Император встает, предлагает мне еще папироску и непринужденно говорит самым дружеским тоном:
— Ах, дорогой мой посол, у нас будут великие общие воспоминания. Помните ли вы... [131]
И он напоминает мне начало войны, предшествовавшую ей тревожную неделю с 25 июля по 2 августа; он восстанавливает малейшие подробности; особенно охотно он вспоминает те личные телеграммы, которыми он обменялся с императором Вильгельмом.

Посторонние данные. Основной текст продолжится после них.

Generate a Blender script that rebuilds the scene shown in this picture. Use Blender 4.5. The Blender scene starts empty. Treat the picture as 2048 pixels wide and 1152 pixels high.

— Ни одного мгновения он не был искренен. В конце концов он сам запутался в своей лжи и коварстве... Так, могли ли бы вы когда-нибудь объяснить себе телеграмму, которую он мне послал через шесть часов после того, как мне было от него передано объявление войны? То, что произошло, на самом деле непонятно. Не знаю, рассказывал ли я вам об этом... Была половина второго ночи на 2 августа. Я только что принял вашего английского коллегу, который принес мне телеграмму короля Георга, умолявшего меня сделать все возможное для спасения мира; я составил, с сэром Джорджем Бьюкененом, известный вам ответ, заканчивавшийся призывом к вооруженной помощи Англии — поскольку война была уже навязана нам Германией. По отъезде Бьюкенена, я отправился в комнату императрицы, уже бывшей в постели, чтобы показать ей телеграмму короля Георга и выпить чашку чая перед тем, как ложиться самому. Я оставался около нее до 2-х часов ночи. Затем, чувствуя себя очень усталым, я захотел принять ванну. Только что я собрался войти в воду, как мой камердинер постучался в дверь, говоря, что должен передать мне телеграмму: «Очень спешная телеграмма, очень спешная... Телеграмма от его величества императора Вильгельма». Я читаю и перечитываю телеграмму, я повторяю ее себе вслух — и ничего не могу в ней понять. Как — Вильгельм думает, что еще от меня зависит избежать войны?.. Он заклинает меня не позволять моим войскам переходить границу... Уж не сошел ли я с ума? Разве министр Двора, мой старый Фредерике, не принес мне, меньше шести часов тому назад, объявление войны, которое германский посол только что передал Сазонову? Я вернулся в комнату императрицы и прочел ей телеграмму Вильгельма. Она захотела сама ее прочесть, чтобы удостовериться. И тотчас сказала мне: «Ты, конечно, не будешь на нее отвечать?» — Конечно, нет... Эта невероятная, безумная телеграмма имела целью, конечно, меня поколебать, сбить с толку, увлечь на какой-нибудь смешной и бесчестный шаг. Случилось как раз напротив. Выходя из комнаты императрицы, я почувствовал, что между мною и Вильгельмом все кончено и навсегда. Я крепко спал... Когда я проснулся в обычное время, я [132] почувствовал огромное облегчение. Ответственность моя перед Богом и перед моим народом была по-прежнему велика. Но я знал, что мне нужно делать.